2. Against this order, the opposite party moved the Sessions Judge, asking him to grant the sanction which had been refused by the Deputy Magistrate. His petition is dated the 10th January 1896, and on that same date the learned Sessions Judge, without giving any notice to the petitioners before us, against whom the sanction was asked, made an order sanctioning their prosecution under sec. 211 of the Indian Penal Code.

3. It is now urged before us that the order of the Sessions Judge is an improper order, and ought to be set aside.

4. We are of opinion that the contention of the petitioners is correct. The sole ground upon which the learned Sessions Judge based his order granting the sanction is that the learned Deputy Magistrate in his judgment, dismissing the case, expressed the opinion that it was a false and got-up one, and if that was so, the person complained against was entitled to the sanction to prosecute that he asked for. But we must bear in mind that the learned Deputy Magistrate who delivered the judgment was himself of opinion, when the sanction to prosecute was applied for, that the case was not one in which such sanction ought to be granted.

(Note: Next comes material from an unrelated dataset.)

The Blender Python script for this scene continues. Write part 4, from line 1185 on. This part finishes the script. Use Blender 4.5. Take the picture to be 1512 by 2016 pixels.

5. Mr. Apcar for the opposite party in showing cause has called our attention to the passage in the learned Sessions Judge''s order, in which the learned Judge says :--" The case is such a very clear one on the record, that I do not consider it necessary to issue any notice, " and he contends that the order of the learned Sessions Judge must be taken to be based upon the evidence that was adduced in the case which was found to be false, and that it is not competent to us to set aside his order without considering that evidence. But it appears on a reference to the learned Sessions Judge''s record that it consisted of the petition made to him and of certified copies of the Deputy Magistrate''s order in the original case, and his Order refusing sanction, and it does not appear that the record of the original case had been sent for, and was before the Sessions Judge. Having regard to the view that the learned Deputy Magistrate took up the matter when he refused the application for sanction, and having regard also to the great delay in making the application for sanction, and to the fact of the learned Judge''s order being made without any notice to the petitioners, we are clearly of opinion that that order is not a proper order, and we Accordingly make the rule absolute, and set aside the learned Judge''s order granting the sanction asked for.